In an Anglo-Saxon environment, companies such as Enron operate a unitary board. Its structure is characterised by one single board comprising both executive and non-executive directors (Mallin, 2007). The board makes decisions in a unified manner, and work towards a common goal. In theory, board members are appointed by shareholders during the Annual General Meeting. However, in practice, the duty of nominating members is delegated to management, who often “select directors they ‘can count on’ rather than individuals who constructively examine important issues” (Salmon, 2000: 10). Would an independence-deprived board be able to function properly? This does not seem to be the case at Enron.
An investigation was conducted on the impact of ineffective non-executive directors, and published in the Higgs Report. From an agency theory perspective, it is believed that the presence of non-executive directors on the board would reduce conflict of interest between shareholders and management (Solomon, 2007). However, duties of non-executive directors were completely breached in the cases of Enron. It has been suggested that, in practice, boards do not consult nor criticise management’s decisions, as they are unwilling to strain the relationship with management.
While boards do not see themselves as pawns of management, they acknowledge an increasing number of restrictions imposed to hinder them from discharging their duties effectively (Lorsch & Maclver, 1989). According to Mace (1971), ineffective performances of boards suggest that they were incapable of adequately representing any interest. Consequently, the role of the board in reducing the effect of agency problems is made ineffective to some extent. The wide gap between what the board is supposed to do, and what they are actually allowed to do in practice has caused a breach in the fundamental reasons for creating a board in the first place.
Managerial hegemony could also occur when separation between duties of the chairman and Chief Executive Officer – “CEO” is blurred. Conflict of interest is detrimental to the role of boards as watchdogs for shareholders (Lorsch & Salmon, 2000). Combined Code of ethics (2008) recommends that there “must be a clear division of responsibilities at the head of the company between the running of the board and the executive” (Paragraph A.2). Corporate failures, such as Polly Peck and Parmalat, had caused the professional body to believe that separation of duties should resolve the issue on conflict of interest. Is that really the case?
In the case of Enron, duties of the chairman and CEO were dominated by Ken Lay (Fusaro & Miller, 2002). As a charismatic character in the company, he could influence the board to perform ‘rubber-stamping’, approving all proposals without being subject to questioning. His influence was so great that the board ignored all warning signs of fundamental problems, depriving any chance of taking remedial actions (Hamilton & Micklethwait, 2006). It appears that the cause of failure of Enron’s board is consistent with the professional recommendations. Nevertheless, separating duties would not have wholly removed any conflict of interest, only mitigated it. If the CEO dominates the board, it would not matter whether there is a separation of duties. The board would still be obligated to agree with management, even if it is at the expense of shareholders.

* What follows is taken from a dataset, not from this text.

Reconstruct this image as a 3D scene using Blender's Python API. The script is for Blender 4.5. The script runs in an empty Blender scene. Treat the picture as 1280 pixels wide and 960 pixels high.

Independent auditing is becoming an essential element of today’s corporate governance. As ownership and control is separate, shareholders depend on independent scrutiny to ensure that management is acting in their interest (Kurihama, 2007). Checks are usually carried out by independent auditors, who, in theory, act in the interest of shareholders. This is not always true in practice as an auditor’s independence is often threatened by factors such as a close relationship with management, conflicts of interest and power of auditor (Gray & Manson, 2008).
In their attempt to ensure shareholders of perceived independence, the audit committee was formed, acting as a barrier between management and the auditors. Responsibilities of the audit committee generally include “responsibility for the reliability of financial reporting, the effectiveness of the internal control structure over financial reporting, and the external and internal audit functions” (Semenza, 2002: 131).
Dye (1991) suggests that if audit fees are disclosed to shareholders, auditor’s independence would improve as there are no quasi-rents to influence the company’s audit opinion. Lai (2009) provided empirical evidence that disclosure of audit fees improves auditor independence. It is evident that with adequate disclosure of audit fees and improved transparency, shareholders confidence in the accuracy of an auditor’s report would improve.
A study conducted by Antle et.al. (2006) suggested that by paying higher audit fees, auditors are more consenting to higher abnormal accruals. This was proven in the case of Arthur Andersen, who earned $25 million pertaining to audit work and $27 million pertaining to consultant work, from Enron in 2000 (Markham, 2006). Considering the financial dependence of Arthur Andersen on Enron, the motive of assisting in masking Enron’s massive losses in the financial statements is apparent. It is only natural that Arthur Andersen does not want to risk losing their client, whose fees make up a major portion of their total revenue. Undue pressure had affected not only Arthur Andersen’s independence in appearance, but also their independence in fact.
The Enron saga had brought to light many weaknesses in the accounting, auditing, and corporate governance of various firms. Other corporate governance issues, such as director’s remuneration and internal auditors, arose from the Enron case. Furthermore, principles such as stakeholder theory and corporate social responsibility were greatly influenced by the case. The impact of Enron’s collapse could be felt throughout the global economy, devastating the whole financial industry. Professional bodies have subsequently sought to develop approaches to plug loopholes, impose new controls, and prevent the emergence of other, similar companies. Efforts of the professional bodies, however, have yet to materialise, and there is much work to be done to keep pace with changes in the business environment and uphold good governance.